The reconquest of the Iberian Peninsula had been carried out by several political powers led by the kings of Castil and Aragon. By the end of the 13th century only the kingdom of Grenada remained in Moslem hands, but the reconquest came to a standsill.

In the 14th and early 15th centuries the peninsula was torn apart by war and anarchy as the Christian powers struggled for control.

Then in 1469 a momentous marriage was arranged between Fredinand or Aragon and Isabella of Castile. This union did not end the inter-Christian fighting but both husband and wife carried out foreign and domestic policies that would later lead to a unified Spain.

In the late 15th century a second marriage greatly affected the position of Spain in European politics.
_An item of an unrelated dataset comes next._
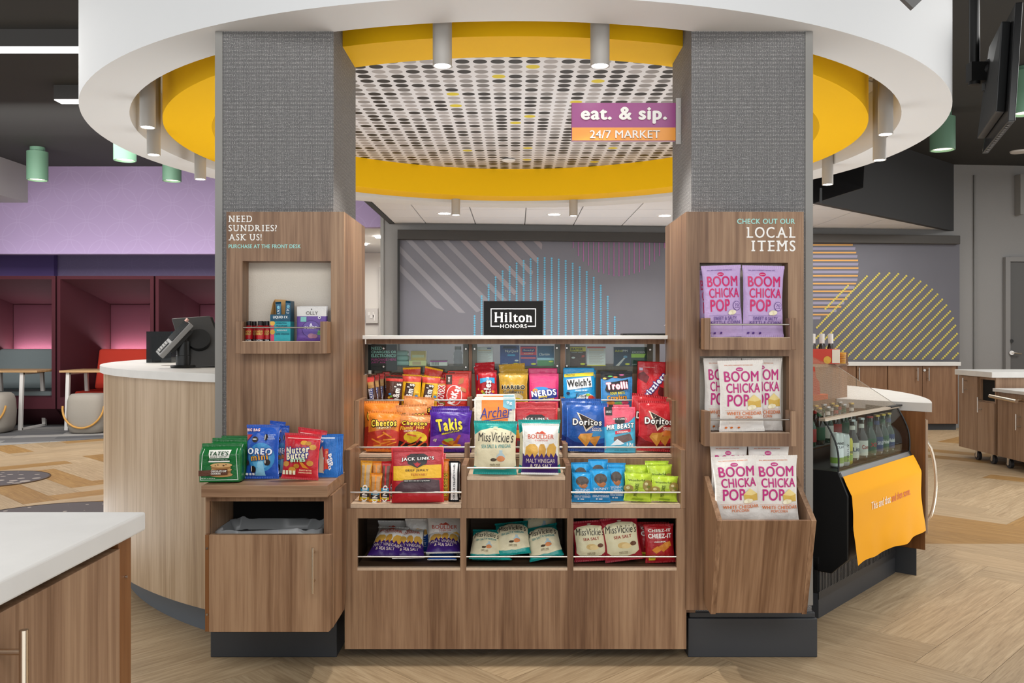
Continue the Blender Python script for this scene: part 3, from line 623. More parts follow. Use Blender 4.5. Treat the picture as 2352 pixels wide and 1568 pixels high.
def dotmat():
    m = D.materials.new('dotted_ceiling_print'); m.use_nodes = True; N = m.node_tree.nodes; L = m.node_tree.links; b = N['Principled BSDF']; b.inputs['Roughness'].default_value = .5; b.inputs['Specular IOR Level'].default_value = .3
    t = N.new('ShaderNodeTexCoord'); sp = N.new('ShaderNodeSeparateXYZ'); L.new(t.outputs['Object'], sp.inputs[0])
    cb = N.new('ShaderNodeCombineXYZ'); L.new(sp.outputs[0], cb.inputs[0]); L.new(sp.outputs[1], cb.inputs[1])
    sc = N.new('ShaderNodeVectorMath'); sc.operation = 'MULTIPLY_ADD'; sc.inputs[1].default_value = (1/.0885, 1/.0825, 0); sc.inputs[2].default_value = (.5, .3, 0); L.new(cb.outputs[0], sc.inputs[0])
    fl = N.new('ShaderNodeVectorMath'); fl.operation = 'FLOOR'; L.new(sc.outputs[0], fl.inputs[0])
    fr = N.new('ShaderNodeVectorMath'); fr.operation = 'FRACTION'; L.new(sc.outputs[0], fr.inputs[0])
    ds = N.new('ShaderNodeVectorMath'); ds.operation = 'DISTANCE'; ds.inputs[1].default_value = (.5, .5, 0); L.new(fr.outputs[0], ds.inputs[0])
    lt = N.new('ShaderNodeMath'); lt.operation = 'LESS_THAN'; lt.inputs[1].default_value = .405; L.new(ds.outputs['Value'], lt.inputs[0])
    wn = N.new('ShaderNodeTexWhiteNoise'); wn.noise_dimensions = '2D'; L.new(fl.outputs[0], wn.inputs['Vector'])
    r = N.new('ShaderNodeValToRGB'); r.color_ramp.interpolation = 'CONSTANT'; e = r.color_ramp.elements
    e[0].position = 0; e[0].color = hx('1d1918'); e[1].position = .30; e[1].color = hx('645f5c')
    for p_, c_ in ((.48, '807a77'), (.62, '98918e'), (.975, 'c2ab1e')): q = e.new(p_); q.color = hx(c_)
    L.new(wn.outputs['Value'], r.inputs[0])
    mx = N.new('ShaderNodeMix'); mx.data_type = 'RGBA'; mx.inputs[6].default_value = hx('c8c4c4'); L.new(lt.outputs[0], mx.inputs[0]); L.new(r.outputs[0], mx.inputs[7])
    L.new(mx.outputs[2], b.inputs['Base Color']); return m
mb = MB(); mb.lathe([(1.764, .222), (0, .222)], (0, 5.31, RZ), 96)
mb.build('ceiling_disc', dotmat(), kind='structure', label='round ceiling panel printed with grey, black and yellow dots')
mb = MB(); Y_ = 1.368*F/(772-366); mb.lathe([(.055, .218), (.05, .21), (0, .208)], (px(1168, Y_), Y_, RZ), 24)
tag(mb.build('smoke_detector', WHITE, smooth=1), 'small round cream detector on the dotted ceiling', 'detector')
TUBE = mat('satin_white_tube', 'a9a5a0', .4)
def tube_lamp(x, y, w_px, lb):
    Y = (2.212-EYE)*F/(CY-y); X = px(x, Y); r = .036
    t = thing('tube_lamp', (X, Y, 2.212), lb, 'light', 'tube lamps in the ring gap')
    m2 = MB(); m2.lathe([(r-.004, 0), (r, 0), (r, .47)], (X, Y, 2.212), 28); m2.build('tube', TUBE, t, smooth=1)
    m2 = MB(); m2.lathe([(r-.005, .004), (0, .004)], (X, Y, 2.212), 24); m2.build('lens', LAMP, t)
    m2 = MB(); m2.lathe([(.06, .465), (.06, .475)], (X, Y, 2.212), 24); m2.build('canopy', WHITE, t)
    spot('tube_lamp_light', (X, Y, 2.19), 30 if Y < 3.5 else 9, 96 if Y < 3.5 else 120, .6)
for a in ((1016, 152, 'tube lamp over the snack rack, nearer the sundries column'), (1378, 152, 'tube lamp over the snack rack, nearer the market sign'),
          (339, 293, 'longer tube lamp at the outer side of the sundries column'), (353, 356, 'tube lamp just behind the long one beside the sundries column'),
          (460, 412, 'far tube lamp against the lilac wall'), (1047, 494, 'far tube lamp hanging against the tile ceiling, near the corridor'),
          (1317, 496, 'far tube lamp hanging against the tile ceiling, near the middle downlight'), (2034, 309, 'long tube lamp at the outer side of the popcorn column'),
          (2020, 368, 'tube lamp just behind the long one beside the popcorn column'), (1901, 424, 'far tube lamp in front of the dark screen')):
    tube_lamp(a[0], a[1], 0, a[2])
# linear fixtures, green cans
for (x0, x1, Y0, Y1, lb) in ((-7.5, -2.7, 6.33, 6.47, 'long dark linear lamp with a bright underside'), (px(123, 7.74), -2.3, 7.74, 7.88, 'short end of a dark linear lamp beside the white drum')):
    t = thing('linear_lamp', ((x0+x1)/2, Y0, CZ), lb, 'light')
    m2 = MB(); m2.box(x0, x1, Y0, Y1, 3.322, CZ); m2.build('housing', mat('lamp_grey', '4c4a49', .5), t)
    m2 = MB(); m2.box(x0+.004, x1-.004, Y0+.006, Y1-.006, 3.316, 3.3225); m2.build('diffuser', mat('strip_lamp', (1, .97, .94, 1), emit=7), t)
GREEN = mat('sage_green_can', '698f77', .5)
def can(x, y0, y1, wpx, Y, lb, up=.02):
    X = px(x, Y); r = wpx/2*Y/F; zb = pz(y1, Y); zt = min(CZ, pz(y0, Y))
    t = thing('can_light', (X, Y, zb), lb, 'light', 'green can lights on the dark ceiling')
    m2 = MB(); m2.lathe([(r*.86, .02), (r*.9, 0), (r, .0), (r, zt-zb-up), (0, zt-zb-up)], (X, Y, zb), 32); m2.build('can', GREEN, t, smooth=30)
    m2 = MB(); m2.lathe([(r*.7, zt-zb-up), (r*.7, CZ-zb)], (X, Y, zb), 24); m2.build('neck', GREEN, t)
    m2 = MB(); m2.lathe([(r*.88, .02), (r*.55, .05), (0, .05)], (X, Y, zb), 24); m2.build('reflector', mat('can_reflector', (1, .85, .68, 1), emit=2.2), t, smooth=1)
can(86, 345, 414, 45, 10.3, 'green can light nearest the pale grey bulkhead')
can(287, 290, 369, 49, 9.15, 'green can light peeking below the white drum over the booths')
can(395, 346, 416, 41, 10.36, 'green can light beside the far tube lamp')
can(2165, 266, 345, 54, 8.64, 'green can light beside the white drum on the screen side')
can(2356, 160, 262, 60, 7.23, 'green can light partly hidden by the tall screen')
mb = MB(); mb.lathe([(.11, -.002), (.1, -.02), (0, -.025)], (px(2342, 10.5), 10.5, CZ), 24); tag(mb.build('ceiling_speaker', WHITE, smooth=1), 'small flat white disc on the dark ceiling past the screen', 'speaker')
# ceiling-hung panel corner at the top edge
Yd = 2.3; mb = MB(); q = [(px(2098, Yd), Yd+.0), (px(2098, Yd)+.22, Yd+.25), (px(2098, Yd), Yd+.5), (px(2098, Yd)-.22, Yd+.25)]
zt = pz(18, Yd); mb.prism([(px(2098, 2.2)-.2, 2.2), (px(2098, 2.2)+.2, 2.2), (px(2098, 2.2)+.2, 2.22), (px(2098, 2.2)-.2, 2.22)], 9, 9.01) if False else None
P = [(2098, 19), (2140, -22), (2098, -62), (2056, -22)]; Yd = 2.7
mb.plate([(px(x, Yd), pz(y, Yd)) for x, y in P][::-1], (0, Yd, 0), (1, 0, 0), (0, 0, 1), (0, .02, 0))
mb.cyl((px(2098, Yd), Yd+.01, pz(-55, Yd)), (px(2098, Yd), Yd+.01, CZ), .006, 8)
tag(mb.build('hanging_sign', mat('hanging_sign_grey', '6c6b6a', .6)), 'grey diamond-shaped hanging plaque at the top of the drum', 'sign')
# ================================================================ COLUMNS
def column(x0, x1, Y0, Y1, lb, side):
    t = thing('column', ((x0+x1)/2, (Y0+Y1)/2, 0), lb, kind='structure')
    m = MB(); m.box(x0, x1, Y0, Y1, 0, CZ); m.build('wallcovering', WOVEN, t)
    m = MB(); e = .024
    xo = x0 if side < 0 else x1
    m.prism([(xo-side*e, Y0-.001), (xo-side*e, Y0-.004), (xo+side*.004, Y0-.004), (xo+side*.004, Y0+e), (xo+side*.001, Y0+e), (xo+side*.001, Y0-.001)], .19, RZ-.002)
    m.build('corner_guard', GREYMET, t)
    m = MB(); m.box(x0-.016, x1+.016, Y0-.018, Y1+.01, 0, .145); m.build('plinth', PLINTH, t, bevel=.003)
    m = MB(); m.box(x0-.010, x1+.010, Y0-.010, Y1+.005, .145, .165); m.build('plinth_cap', PLINTH, t, bevel=.003)
    return t
CLx0, CLx1, CRx0, CRx1 = px(497, 3.25), px(766, 3.25), px(1588, 3.25), px(1864, 3.25)
column(CLx0, CLx1, 3.25, 3.70, 'grey woven-clad column carrying the sundries panel', -1)
column(CRx0, CRx1, 3.25, 3.64, 'grey woven-clad column carrying the popcorn panel', 1)
PY = 3.16
def rod(mb, x0, x1, y, z, r=.0035): mb.cyl((x0, y, z), (x1, y, z), r, 10)
def tray(t, x0, x1, ztop, zlip, zbot, zrail, sw, Y0=3.09):
    for a_ in (x0, x1-.018): m = MB(); m.box(a_, a_+.018, Y0, PY, zbot, ztop); m.build('tray_side', W_V, t, bevel=.0015)
    m = MB(); m.grid(x0+.0182, x1-.0182, zbot, ztop, Y0, Y0+.018, [(x0+sw, x1-sw, zlip, ztop)]); m.build('tray_front', W_V, t)
    m = MB(); m.box(x0+.0185, x1-.0185, Y0+.0185, PY+.062, zlip-.02, zlip-.003); m.build('tray_floor', W_H, t)
    m = MB(); m.box(x0+sw+.001, x1-sw-.001, Y0-.0005, Y0+.018, zlip-.0005, zlip+.001); m.build('tray_lip', EDGE, t)
    m = MB(); rod(m, x0+sw, x1-sw, Y0+.009, zrail, .003); m.build('rail', STEELD, t, smooth=1)
ZT = pz(486, PY)
# --- sundries panel
t = thing('display_panel', (px(655, PY), 3.2, .2), 'walnut sundries panel with cream-backed niche and white slab lettering', 'display panel')
x0, x1 = px(520, PY), px(790, PY); nz0, nz1 = pz(800, PY), pz(599, PY); nx0, nx1 = px(557, PY), px(760, PY)
m = MB(); m.grid(x0, x1, .2, ZT, PY, 3.249, [(nx0, nx1, nz0, nz1)]); m.build('panel', W_V, t)
m = MB(); m.box(px(766, 3.25)+.001, x1, 3.2495, 3.60, .2, ZT); m.build('side_panel', W_V, t)
m = MB(); m.box(nx0, nx1, 3.232, 3.248, nz0, nz1); m.build('niche_back', mat('cream_weave', 'd6cdc0', .8, bump=.3, bscale=220), t)
tray(t, px(541, 3.09), px(751, 3.09), pz(738, 3.09), pz(784, 3.09), pz(812, 3.09), pz(752, 3.09), .024)
m = MB(); Yt = PY-.0012
for s_, a, b, c, d in (('NEED', 525, 495, 579, 510), ('SUNDRIES?', 525, 516, 636, 531), ('ASK US!', 525, 537, 601, 552)):
    pxletter(m, slab2(s_), a, b, c, d, Yt)
m.build('lettering', WHITE_T, t)
m = MB(); pxletter(m, text2('PURCHASE AT THE FRONT DESK', bold=.03), 525, 561, 691, 570, Yt); m.build('lettering', BLUE_T, t, label='mint lettering')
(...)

The Emperor Maximillan and Mary of Burgundy had a son, Philip, who was heir to Austria thorugh his Habsburg father and to the Netherlands through his mother.

Philip married Joanna, the duaghter of Fredinand and Isabell and their son, Charles evetually became king of Spain, ruling from 1515-1556.

Still in the 15th century Spain was nwither a united or a wealthy country as all the old kingdoms were fiercely provinical despite the united monarchy.

But Spanish armies were among the best in Europe and later the discovery of the New World would bring in a steady stream of gold and silver which surpassed all previous dreams of wealth. As a Result Spain would become the leading power in 16th century Europe.